Dès 1989, le géopoliticien Francis Fukuyama avait prévu la fin de l’histoire. C’est-à-dire l’avènement d’une ère de paix universelle grâce à la généralisation de la démocratie, après l’effondrement de l’URSS. Cette imposture intellectuelle, couplée
à celle de son collègue Samuel Huntington qui prophétisait un choc des civilisations, n’a servi à mon sens qu’à légitimer la démesure d’un certain pouvoir américain qui, une fois l’URSS disparue,a entendu régenter le monde entier en prétendant
lui imposer ses idéaux. Cette politique a conduit à l’explosion de la violence, notamment avec les interventions états-uniennes en Irak: bombardements massifs en 1991, embargo, invasion en2003… puis les interventions en Libye et en Syrie
qui ont totalement déstabilisé ces deux pays, sans oublier l’intervention saoudienne contre le Yémen depuis 2015.
Ce resurgissement des conflits ne peut-il être également corrélé à un regain planétaire de vitalité des religions, que des chercheurs qualifient de «retour de Dieu» ?

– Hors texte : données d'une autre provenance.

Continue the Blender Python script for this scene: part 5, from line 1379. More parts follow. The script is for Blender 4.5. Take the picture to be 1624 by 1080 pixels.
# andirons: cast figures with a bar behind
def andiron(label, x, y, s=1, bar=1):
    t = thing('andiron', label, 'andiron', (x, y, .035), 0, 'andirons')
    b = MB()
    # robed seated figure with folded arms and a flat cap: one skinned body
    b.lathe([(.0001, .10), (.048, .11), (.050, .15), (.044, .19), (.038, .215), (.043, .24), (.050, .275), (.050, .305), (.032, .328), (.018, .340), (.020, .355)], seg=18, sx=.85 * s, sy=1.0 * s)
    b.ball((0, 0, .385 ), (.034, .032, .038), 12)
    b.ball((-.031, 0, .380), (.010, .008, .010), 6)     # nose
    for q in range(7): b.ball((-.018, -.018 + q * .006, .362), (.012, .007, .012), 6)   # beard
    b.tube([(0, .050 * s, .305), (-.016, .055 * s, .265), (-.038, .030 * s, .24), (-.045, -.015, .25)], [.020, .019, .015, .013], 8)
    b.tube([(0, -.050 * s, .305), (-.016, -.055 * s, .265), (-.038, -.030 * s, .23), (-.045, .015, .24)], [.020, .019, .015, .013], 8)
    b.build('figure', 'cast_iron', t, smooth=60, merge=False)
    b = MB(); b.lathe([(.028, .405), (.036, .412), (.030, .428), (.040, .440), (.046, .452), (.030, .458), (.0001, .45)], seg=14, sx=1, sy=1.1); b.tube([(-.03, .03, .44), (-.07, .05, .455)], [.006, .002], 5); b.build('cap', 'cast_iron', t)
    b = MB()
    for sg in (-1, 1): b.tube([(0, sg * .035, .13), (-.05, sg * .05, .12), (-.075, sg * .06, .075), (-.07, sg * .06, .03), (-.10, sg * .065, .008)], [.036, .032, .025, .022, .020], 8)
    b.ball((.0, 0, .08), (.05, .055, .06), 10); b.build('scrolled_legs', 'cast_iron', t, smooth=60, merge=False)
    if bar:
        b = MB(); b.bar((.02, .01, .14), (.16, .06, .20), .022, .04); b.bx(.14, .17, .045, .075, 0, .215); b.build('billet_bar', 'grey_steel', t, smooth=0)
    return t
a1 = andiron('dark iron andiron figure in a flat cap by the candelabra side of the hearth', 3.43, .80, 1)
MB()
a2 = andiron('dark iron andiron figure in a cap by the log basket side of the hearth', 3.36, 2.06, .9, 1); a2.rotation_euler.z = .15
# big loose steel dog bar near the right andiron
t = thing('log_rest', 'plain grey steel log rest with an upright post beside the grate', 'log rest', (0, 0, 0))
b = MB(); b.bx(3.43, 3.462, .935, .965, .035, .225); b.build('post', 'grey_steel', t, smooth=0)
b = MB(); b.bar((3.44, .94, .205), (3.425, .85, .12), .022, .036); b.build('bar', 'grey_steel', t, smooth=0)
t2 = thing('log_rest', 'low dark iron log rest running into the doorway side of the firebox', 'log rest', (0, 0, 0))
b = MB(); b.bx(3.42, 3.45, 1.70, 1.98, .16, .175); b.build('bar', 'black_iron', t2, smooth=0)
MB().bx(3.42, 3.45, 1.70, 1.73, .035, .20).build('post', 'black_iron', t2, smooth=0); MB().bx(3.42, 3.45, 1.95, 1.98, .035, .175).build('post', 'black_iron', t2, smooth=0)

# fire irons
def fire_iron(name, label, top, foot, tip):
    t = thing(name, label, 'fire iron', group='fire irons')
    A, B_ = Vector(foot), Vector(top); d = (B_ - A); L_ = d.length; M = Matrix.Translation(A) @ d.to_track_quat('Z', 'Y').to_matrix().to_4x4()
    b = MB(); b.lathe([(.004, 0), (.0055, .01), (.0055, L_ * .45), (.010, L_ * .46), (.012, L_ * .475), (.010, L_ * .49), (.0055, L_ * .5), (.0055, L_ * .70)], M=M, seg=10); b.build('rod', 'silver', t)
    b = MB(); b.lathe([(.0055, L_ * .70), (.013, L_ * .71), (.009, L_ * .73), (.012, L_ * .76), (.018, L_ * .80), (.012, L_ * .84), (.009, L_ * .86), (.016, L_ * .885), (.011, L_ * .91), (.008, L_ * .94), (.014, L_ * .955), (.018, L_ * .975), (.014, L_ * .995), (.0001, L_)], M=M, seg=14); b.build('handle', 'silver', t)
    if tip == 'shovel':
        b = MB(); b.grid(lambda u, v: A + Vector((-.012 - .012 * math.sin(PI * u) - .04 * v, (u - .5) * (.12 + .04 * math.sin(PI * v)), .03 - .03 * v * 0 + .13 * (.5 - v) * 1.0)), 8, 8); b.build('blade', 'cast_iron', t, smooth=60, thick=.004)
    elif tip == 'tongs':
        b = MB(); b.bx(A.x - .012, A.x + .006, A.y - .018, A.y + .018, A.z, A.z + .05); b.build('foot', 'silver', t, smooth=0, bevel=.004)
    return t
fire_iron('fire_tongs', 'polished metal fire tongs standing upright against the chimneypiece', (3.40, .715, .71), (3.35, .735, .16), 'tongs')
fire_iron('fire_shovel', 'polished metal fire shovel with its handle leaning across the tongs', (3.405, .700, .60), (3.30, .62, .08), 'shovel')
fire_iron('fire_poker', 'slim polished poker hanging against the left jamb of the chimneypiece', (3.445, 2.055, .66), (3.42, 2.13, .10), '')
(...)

Je conteste ce vocabulaire depuis longtemps: la revanche de Dieu, le retour du religieux… Le religieux n’a jamais disparu. L’Europe est un tout petit continent, 500
millions d’Européens sur 7 milliards d’humains, et elle s’est déchristianisée. Mais ce n’est pas grand-chose. Tous ces concepts ne sont que le fruit de l’ethnocentrisme européen, ils ignorent le reste du monde. Les États-Unis étaient et restent
très religieux. De même que l’Amérique latine, l’Inde ou l’Afrique.
Pourtant, l’écrivain Boualem Sansal évoque une Algérie des années 1970 où les femmes ne portaient que rarement le voile en ville, où l’athéisme ne posait pas de problème. Il a existé une Turquie laïque, des années 1920 aux années 1980… On se dit que dans certains lieux, le religieux est devenu bien plus visible,très normatif.
Au cours de la guerre froide, sous l’influence de Zbigniew Brzezinski, conseiller du président Jimmy Carter pour la sécurité nationale, une politique dite de «réislamisation» du monde arabe et musulman a été planifiée en vue de lutter contre l’extension du communisme et des nationalismes laïcs anti-impérialistes dans les pays du tiers-monde.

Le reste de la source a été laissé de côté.